TCV: That was such a process! I was living in Logan Square at the time, and feeling segregation, I started looking for signifiers of culture. When you go to Mexican businesses you always see the Guadalupe Virgin. I started excavating the histories behind her. The Catholic priests colonizing Mexico had to come up with a narrative to unify Mexico. The indigenous people were pretending to come around to Catholicism but would still worship the Aztec goddess, so priests made this brown virgin that was Mary but also incorporated symbolism from the indigenous goddesses. They created a myth that she appeared to the city and said to build a church here. You go back and start looking at the female deities of the Aztecs and they were very feared. Monster is what men, if you start misbehaving, call you. It’s that idea of the “monster” – which the patriarchy has tried to squash – which is powerful. To me it was about creating sort of like my own deity, who women that are suffering at the hands of the patriarchy can look up to – bring her back. I did a drawing and many iterations of Coatlicue, the famous sculpture at the Museo Nacional de Antropología, and started to distill that image. How did we get from all powerful deities to women being powerless and disposable in Mexico? Different cultures have similar stories, and to me it’s important to move through these mythologies so we can enter consciousness in a different way. We can talk about feminism in many ways, but storytelling always make people think.
I’m also trying to interplay the migration of violence. I had a panel with a map of a product from a maquiladora to a suburb in Illinois, a migration parallel to feminicide. It’s caused by NAFTA and the migration of people who have to work in factories because of the dissemination of agriculture from the center of Mexico. Are we not complicit if we’re buying products made in Mexico or working for companies that use Mexican labor? Young women are trying to get to work and that’s when they disappear. It could be a serial killer, a cop, anybody, and they’re protected by the state sponsored creation of this system. You think that things have gotten better, but for who? Which women? When Trump became president, people of color were like well it’s expected and we have to keep doing what we’ve always been doing, because nothing has changed.
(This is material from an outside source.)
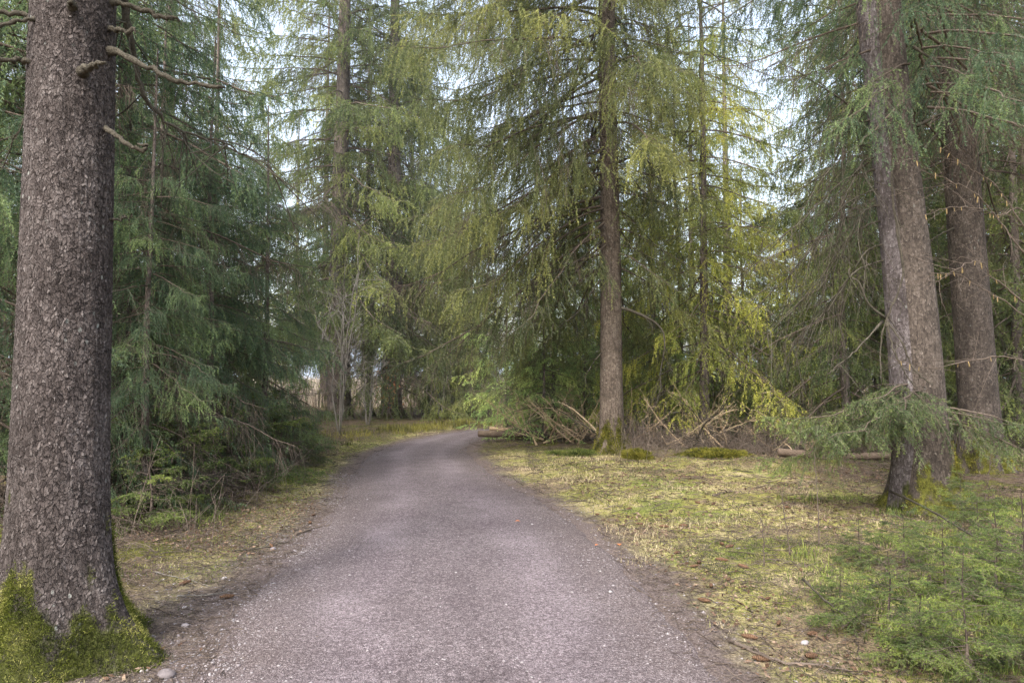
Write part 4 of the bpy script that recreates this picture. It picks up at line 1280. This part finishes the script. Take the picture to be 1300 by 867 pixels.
rg = np.random.default_rng(1001)
cutm = []
for k in range(6):
    bend, up = rg.uniform(-.25, .35), rg.uniform(.25, .75)
    pts = [np.zeros(3)] + [np.array([u * 1.1, rg.normal(0, .05), up * u + bend * u * (1 - u) * 1.6]) for u in (.33, .66, 1.0)]
    cutm.append(branch_mesh(pts, .014, .005, MAT['ochre'] if k % 3 else MAT['deadwood'], twigs=8, tl=.35, tr=.005, hang=0, seed=1010 + k, tint=.25 + .08 * k, K=18))
for k in range(95):
    px = rg.choice([rg.uniform(680, 765), rg.uniform(790, 1000), rg.uniform(800, 1090)])
    Y = rg.uniform(14.3, 16.2) if px > 780 else rg.uniform(16.2, 17.6)
    x = (px - CX) / F * Y
    o = link('cut_branch', cutm[k % 6], None, (x, Y, gz1(x, Y) + rg.uniform(-.02, .16)))
    o.rotation_euler = (rg.normal(0, .3), -rg.uniform(-.25, .55), rg.uniform(0, 6.28))
    sc_ = rg.uniform(.7, 1.5)
    o.scale = (sc_, sc_, sc_)
    tag(o, 'bare cut branch heaped in the brushwood around the tall centre trunk', 'branch', 'cut branches heaped behind the clearing')
# three that stand out
o = link('cut_branch', branch_mesh([ga(905, 15.4, .1), ga(885, 15.2, .75), ga(868, 15.1, 1.15), ga(852, 15.0, 1.3)], .028, .012, MAT['ochre'], twigs=4, tl=.4, tr=.008, hang=0, seed=1100, tint=.6))
tag(o, 'long ochre branch arching up to the left, right of the tall centre trunk', 'branch')
o = link('cut_branch', branch_mesh([ga(920, 15.3, .08), ga(895, 15.2, .55), ga(870, 15.1, .85), ga(848, 15.0, .88)], .03, .016, MAT['deadwood'], twigs=3, tl=.4, tr=.008, hang=0, seed=1101, tint=.7))
tag(o, 'mossy arched branch lying under the long ochre one', 'branch')
o = link('cut_branch', branch_mesh([ga(760, 15.2, .42), ga(742, 15.3, .72), ga(725, 15.4, .95), ga(708, 15.5, 1.1)], .022, .010, MAT['ochre'], twigs=3, tl=.3, tr=.007, hang=0, seed=1102, tint=.7))
tag(o, 'pale branch leaning against the left side of the tall centre trunk', 'branch')

# mossy hummocks round the foot of the centre tree
def hummock(px, Y, rx, rz_, label, seed, mat='moss_yel'):
    rg = np.random.default_rng(seed)
    x = (px - CX) / F * Y
    o = thing('moss_hummock', label, 'moss', (x, Y, gz1(x, Y) - .03))
    n = 9000
    a, ph = rg.uniform(0, 6.28, n), np.arccos(rg.uniform(0, 1, n))
    d = np.stack([np.sin(ph) * np.cos(a), np.sin(ph) * np.sin(a), np.cos(ph)], -1)
    rr = .45 + 1.1 * fbm(d * 2.6 + seed, 3, seed)
    p = d * rr[:, None] * np.array([rx, rx * .8, rz_])
    dd = unit(d + .5 * rg.normal(size=(n, 3)) + np.array([0, 0, .3])) * rg.uniform(.03, .075, (n, 1))
    sd = unit(np.cross(dd, rg.normal(size=(n, 3)))) * .008
    g = Geo()
    g.add(np.stack([p - sd, p + sd, p + dd], 1).reshape(-1, 3), np.arange(3 * n).reshape(-1, 3), 0, np.repeat(np.clip(fbm(p * 6, 3, seed) + .15 * rg.normal(size=n), 0, 1), 3))
    link('shoots', g.mesh('shoots', [MAT[mat]]), o)
    # body
    U, W = np.meshgrid(np.linspace(0, 2 * math.pi, 28, endpoint=False), np.linspace(0, math.pi / 2, 10))
    d = np.stack([np.sin(W) * np.cos(U), np.sin(W) * np.sin(U), np.cos(W)], -1)
    rr = .42 + 1.1 * fbm(d * 2.6 + seed, 3, seed)
    V = d * rr[..., None] * np.array([rx, rx * .8, rz_])
    idx = np.arange(280).reshape(10, 28)
    nx = np.roll(idx, -1, 1)
    g = Geo()
    g.add(V, np.stack([idx[:-1], idx[1:], nx[1:], nx[:-1]], -1).reshape(-1, 4), 0, .25)
    link('cushion', g.mesh('cushion', [MAT['groundmoss']], True), o)


hummock(808, 13.3, .26, .20, 'bright moss cushion right below the tall centre trunk', 1202)
hummock(905, 13.5, .62, .13, 'wide low yellow green moss cushion before the dry brush', 1204)
hummock(735, 14.3, .55, .07, 'flat moss cushion left of the foot of the tall centre trunk', 1205, 'groundmoss')

# ------------------------------------------------------------------ small things on the ground
def cone_mesh():
    nz, ns = 26, 16
    Z, A = np.meshgrid(np.linspace(0, 1, nz), np.arange(ns) * 2 * math.pi / ns, indexing='ij')
    prof = .016 * np.sin(np.pi * (Z * .93 + .05)) ** .6
    r = prof * (1 + .22 * np.cos(8 * (A + Z * 9)) * np.sin(Z * 60))
    V = np.stack([(Z - .5) * .11, r * np.cos(A), r * np.sin(A)], -1)
    g = Geo()
    idx = np.arange(nz * ns).reshape(nz, ns)
    nx = np.roll(idx, -1, 1)
    g.add(V, np.stack([idx[:-1], nx[:-1], nx[1:], idx[1:]], -1).reshape(-1, 4), 0, (.5 + .5 * np.sin(Z * 60)).ravel())
    return g.mesh('spruce_cone', [MAT['cone']], True)


cm = cone_mesh()
rg = np.random.default_rng(1301)
CONES = [(880, 722), (925, 740), (905, 747), (860, 705), (815, 668), (832, 640), (850, 655), (782, 612), (895, 765), (975, 765), (990, 795), (965, 840), (1030, 810), (930, 700), (915, 697), (870, 672), (1000, 660),
         (905, 651), (840, 672), (770, 640), (920, 715), (1030, 838), (955, 812), (760, 655), (800, 650), (880, 648), (945, 725), (890, 718), (285, 760), (240, 745), (390, 665), (398, 655), (345, 695), (1018, 735)]
for px, py in CONES:
    p = gp(px + rg.normal(0, 3), py)
    o = link('spruce_cone', cm, None, (p[0], p[1], gz1(p[0], p[1]) + .018))
    o.rotation_euler = (rg.uniform(0, 6), rg.normal(0, .08), rg.uniform(0, 3.14))
    s = rg.uniform(.65, 1.0)
    o.scale = (s, s, s)
    if px > 600:
        tag(o, 'brown spruce cone lying in the grass and moss right of the path', 'cone', 'spruce cones right of the path')
    else:
        tag(o, 'brown spruce cone lying on the verge left of the path', 'cone', 'spruce cones left of the path')


def ground_twig(label, pxs, r, mat, seed, twigs=3, lift=.015):
    W = []
    for px, py in pxs:
        p = gp(px, py)
        p[2] = gz1(p[0], p[1]) + lift
        W.append(p)
    b = W[0].copy()
    o = link('fallen_twig', branch_mesh([w - b for w in W], r, r * .5, mat, twigs=twigs, tl=.12, tr=r * .4, hang=0, seed=seed, K=18), None, b)
    return tag(o, label, 'twig')


ground_twig('long dark twig lying from the path edge to the corner saplings', [(925, 815), (985, 842), (1040, 850), (1095, 862)], .010, MAT['twig'], 1401, 5)
ground_twig('short dark twig at the mossy verge above the long dark twig', [(940, 822), (960, 828), (968, 833)], .008, MAT['twig'], 1402)
ground_twig('pale twig on the verge right of the thick left trunk', [(225, 762), (262, 758), (300, 752)], .007, MAT['grey_twig'], 1403)
ground_twig('stick lying on the left verge before the thicket', [(295, 703), (330, 698), (370, 688)], .009, MAT['deadwood'], 1404)
ground_twig('dark stick on the left verge near the gravel edge', [(375, 680), (400, 672), (420, 668)], .010, MAT['twig'], 1405)
ground_twig('thin pale twig on the left verge beside the grass tuft', [(195, 735), (235, 740), (270, 748)], .005, MAT['grey_twig'], 1406)
ground_twig('brown stick in the middle of the clearing', [(905, 640), (930, 637), (945, 638)], .012, MAT['twig'], 1407)
ground_twig('dark stick lying at the edge of the grass by the path bend', [(800, 592), (760, 600), (735, 606)], .012, MAT['twig'], 1408)
ground_twig('pale branch sticking over the moss before the twin trunk', [(1130, 655), (1180, 690), (1250, 740), (1300, 765)], .012, MAT['deadwood'], 1409, 10, .22)
ground_twig('long thin pale branch over the moss before the saplings', [(1020, 760), (1060, 795), (1110, 825), (1170, 858)], .008, MAT['deadwood'], 1410, 8, .10)


def stone(label, px, py, s, seed, tint=.6):
    rg = np.random.default_rng(seed)
    U, W = np.meshgrid(np.linspace(0, 2 * math.pi, 24, endpoint=False), np.linspace(0, math.pi, 14))
    d = np.stack([np.sin(W) * np.cos(U), np.sin(W) * np.sin(U), np.cos(W)], -1)
    V = d * (.7 + .6 * fbm(d * 1.6 + seed * 3.1, 3, seed))[..., None] * np.array([1, .8, .6]) * s
    idx = np.arange(24 * 14).reshape(14, 24)
    nx = np.roll(idx, -1, 1)
    g = Geo()
    g.add(V, np.stack([idx[:-1], idx[1:], nx[1:], nx[:-1]], -1).reshape(-1, 4), 0, tint)
    p = gp(px, py)
    o = link('stone', g.mesh('stone', [MAT['stone']], True), None, (p[0], p[1], gz1(p[0], p[1]) + s * .15), rg.uniform(0, 6))
    tag(o, label, 'stone')


stone('grey stone against the root of the thick left trunk', 212, 858, .05, 1, .05)
stone('white pebble on the gravel verge right of the thick left trunk', 234, 773, .018, 2, .9)
stone('pale pebble on the left gravel verge near the thicket', 285, 735, .02, 3, .95)
stone('rosy flat stone on the gravel right of the mossy root', 235, 796, .03, 4, .5)
stone('dark stone at the left gravel edge where the verge narrows', 347, 698, .035, 5, .3)
stone('small white stone lying in the clearing', 937, 701, .02, 6, 1.0)
stone('light stone in the moss at the lower right verge', 1022, 819, .028, 7, .7)


def leaf(label, px, py, s, seed):
    rg = np.random.default_rng(seed)
    t = np.linspace(0, 1, 9)
    w = np.sin(np.pi * t) ** .8 * .4
    c = np.stack([t - .5, np.zeros(9), .15 * np.sin(np.pi * t)], -1)
    V = np.stack([c + np.stack([0 * t, w, .12 * w], -1), c, c - np.stack([0 * t, w, -.12 * w], -1)], 1) * s
    idx = np.arange(27).reshape(9, 3)
    g = Geo()
    g.add(V, np.stack([idx[:-1, :-1], idx[:-1, 1:], idx[1:, 1:], idx[1:, :-1]], -1).reshape(-1, 4), 0, .5)
    p = gp(px, py)
    pdv = float(path_dist(np.array([p[0]]), np.array([p[1]]))[0])
    z = float(path_z(np.array([pdv]))[0]) if pdv < 0 else gz1(p[0], p[1])
    o = link('dry_leaf', g.mesh('dry_leaf', [MAT['orange_leaf']]), None, (p[0], p[1], z + .006), rg.uniform(0, 6))
    tag(o, label, 'leaf')


leaf('orange dry leaf lying in the middle of the path', 657, 666, .06, 1)
leaf('orange dry leaf at the right gravel edge of the path', 786, 692, .055, 2)
leaf('reddish dry leaf on the path just left of the one at the right edge', 758, 694, .045, 3)

# ------------------------------------------------------------------ distant hills
xs = np.linspace(-900, 900, 160)
hz_ = 26 + 70 * np.maximum(0, fbm(xy3(xs, 0 * xs, .004), 4, 3) - .25)
V = []
for k, f in enumerate((0, .45, .8, 1.0)):
    V.append(np.stack([xs, 640 + 120 * f + 0 * xs, hz_ * f + (0 if k else -6)], -1))
g = Geo()
idx = np.arange(4 * 160).reshape(4, 160)
g.add(np.stack(V), np.stack([idx[:-1, :-1], idx[:-1, 1:], idx[1:, 1:], idx[1:, :-1]], -1).reshape(-1, 4), 0, .5)
b = NB('hazy_hill')
m = b.bsdf(b.ramp(b.noise(b.pos(), .03, 4), [(.3, (.30, .36, .44)), (.7, (.36, .42, .50))]), 1.0, 0)
tag(link('hills', g.mesh('hills', [m], True)), kind='structure')

# ------------------------------------------------------------------ thin bright haze between the trees
g = Geo()
hx = np.array([[x, y, z] for x in (-60., 60) for y in (9., 90) for z in (-3., 32)])
g.add(hx, np.array([[0, 1, 3, 2], [4, 6, 7, 5], [0, 4, 5, 1], [2, 3, 7, 6], [0, 2, 6, 4], [1, 5, 7, 3]]), 0, .5)
b = NB('haze')
vs = b.node('ShaderNodeVolumeScatter')
vs.inputs['Density'].default_value = HAZE
vs.inputs['Color'].default_value = (.93, .97, 1, 1)
vs.inputs['Anisotropy'].default_value = .2
b.l.new(vs.outputs[0], b.out.inputs['Volume'])
if HAZE:
    tag(link('haze', g.mesh('haze', [b.m])), kind='structure')

# ------------------------------------------------------------------ light, sky, camera
EL, AZ = math.radians(50), math.radians(205)      # azimuth measured clockwise from +Y
sd = np.array([math.sin(AZ) * math.cos(EL), math.cos(AZ) * math.cos(EL), math.sin(EL)])
sun = bpy.data.lights.new('sun', 'SUN')
sun.energy = 3.4
sun.angle = math.radians(8)
sun.color = (1.0, .95, .88)
so = bpy.data.objects.new('sun', sun)
COL.objects.link(so)
so.rotation_euler = Vector(-sd).to_track_quat('-Z', 'Y').to_euler()
w = bpy.data.worlds.new('World')
SC.world = w
w.use_nodes = True
nt = w.node_tree
sky = nt.nodes.new('ShaderNodeTexSky')
sky.sky_type = 'NISHITA'
sky.sun_disc = False
sky.sun_elevation = EL
sky.sun_rotation = AZ
sky.dust_density = 4
sky.air_density = 1.2
hs_ = nt.nodes.new('ShaderNodeHueSaturation')
hs_.inputs['Saturation'].default_value = .6
hs_.inputs['Value'].default_value = 3.4
bg = nt.nodes['Background']
nt.links.new(sky.outputs[0], hs_.inputs['Color'])
nt.links.new(hs_.outputs[0], bg.inputs[0])
bg.inputs[1].default_value = .15

cam = bpy.data.cameras.new('camera')
cam.sensor_width = 36
cam.lens = 36 * F / 1300
cam.clip_start = .05
cam.clip_end = 3000
co = bpy.data.objects.new('camera', cam)
COL.objects.link(co)
co.location = (0, 0, EYE)
co.rotation_euler = (math.pi / 2 + TH, 0, 0)
SC.camera = co
SC.view_settings.view_transform = 'Standard'
SC.view_settings.look = 'None'
SC.view_settings.exposure = 0
cy = SC.cycles
cy.max_bounces = 8
cy.diffuse_bounces = 6
cy.transmission_bounces = 4
cy.transparent_max_bounces = 4
cy.glossy_bounces = 2
cy.caustics_reflective = cy.caustics_refractive = False
cy.use_denoising = True
try:
    cy.denoiser = 'OPENIMAGEDENOISE'
    cy.denoising_input_passes = 'RGB_ALBEDO_NORMAL'
    cy.denoising_prefilter = 'NONE'
except Exception:
    pass
import sys
print('faces', sum(len(o.data.polygons) for o in bpy.data.objects if o.type == 'MESH'), 'unique', sum(len(m.polygons) for m in bpy.data.meshes))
But white liberals were losing their shit, because, finally, their way of life was being threatened. And all this is really inherent in the voices of the women; it’s all in Spanish but pain has language. You can try to create a container with the way that you arrange an exhibit or an installation but really sound is what calls to you. I think that when you distill it to installation, art can really reach beyond the trained artist to any audience.
AJ: What are you working on currently?
TCV: Everything is based on what I’m experiencing in the moment. There comes a certain point where the sense of urgency is too much to bear. So, do you just retreat and check out of life? Or do you use your knowledge and your resources to do something? You just make a gesture with what you have and what I have is a lot of skills and a lot of knowledge. But I can’t keep it to myself. I think that’s the most important part. I have this coffee shop, Intersect, in Pilsen, and in the back I have a space I try to activate with gestures that extend to the community. Sometimes it’s just me at the table making. I look at that table as a site that needs to be activated by people’s interest – asking what I’m doing, wanting to sit down, make together, and talk.
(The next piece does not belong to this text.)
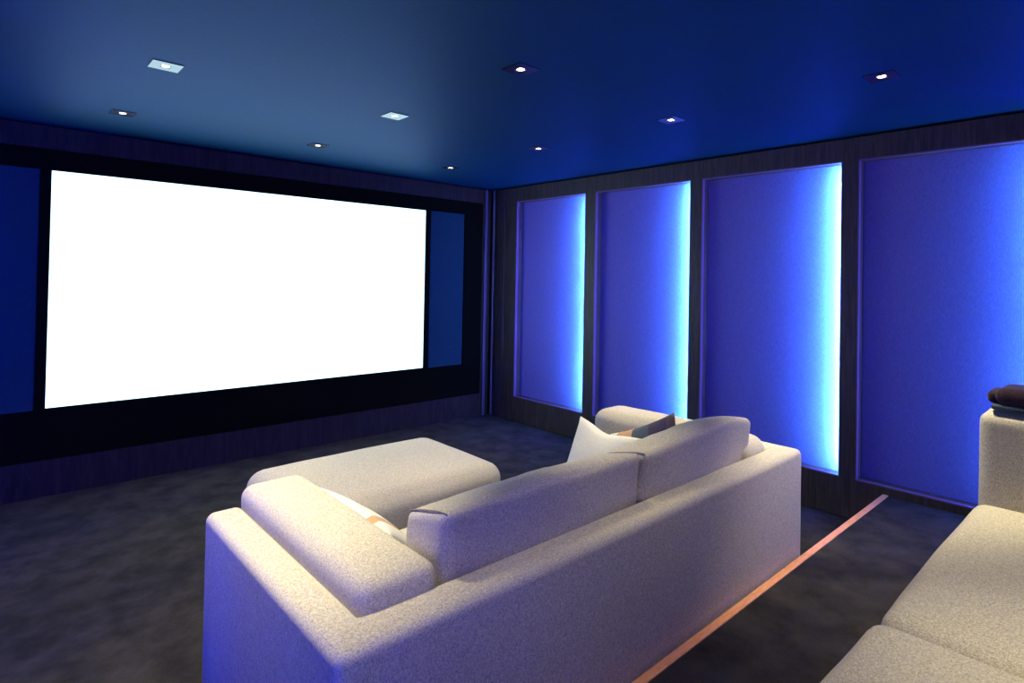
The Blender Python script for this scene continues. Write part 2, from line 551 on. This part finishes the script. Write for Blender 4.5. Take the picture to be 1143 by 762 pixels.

Every conversation is different. Photography, film, and installation can be a little too much. Some people check out of contemporary art because they don’t understand it or want to understand it, or they feel intimidated. Craft is the perfect entryway to art aesthetics and conversations. We all start at the same point and know that sensorial experience from the warmth of the womb directly into the warmth of a blanket. I’ve had a four year old weave on a cardboard loom. She did it because kids like to do stuff, but then when she started to see that cloth, she realized oh, I’m making a blanket for my unicorn. That’s how we all begin. It doesn’t matter what her ethnicity is or what color she is or what she comes from. Once the cloth starts to build, the amazement and discovery in people is . . . you just have to be there to feel it.
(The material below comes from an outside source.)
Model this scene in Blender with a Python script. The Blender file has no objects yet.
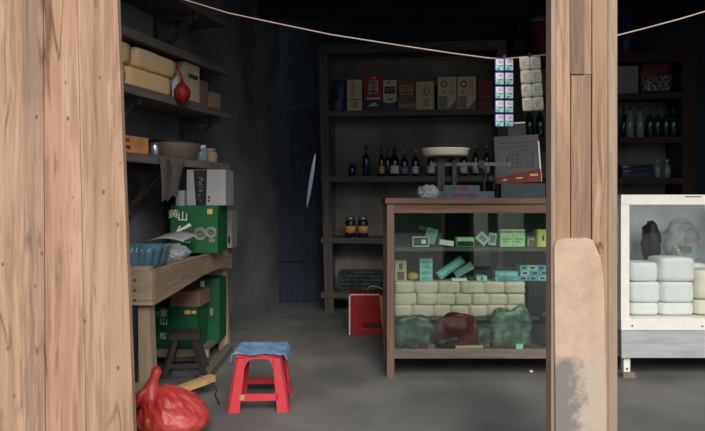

AJ: Do you feel like you’ve built a community around Intersect and in general in Chicago?
TCV: It still hasn’t become what I thought it would, but I see it like I see my practice: it’s just about having it, being there and being surprised. We’ve had performance artists, open mics, experimental sound night. You do what you want to do; tell us how we can help you and we’ll make it happen. I’m empowering myself by empowering people because that’s the way I’m coping with what’s going on. I just want young people to get out of that funk of anxiety, get out of bed and not be afraid. Teen girls come in and they don’t even want to talk to you. Then we start the workshop and they’re writing poetry. And at the end of the day they’re standing in line to get up on stage and read. To see that happen in six hours is amazing.
I guess right now I’m using people as material, but that’s just the way I’m coping with what’s going on in this country and getting worse and worse. I think it’s important for anyone who reads this to know that I have the space and it’s available. It’s ready to be activated in any way you want to. I aspire to put art in a public place where people can have access to it. Access is important. I want to give opportunities to people, do whatever I can do with whatever I have. That’s the goal.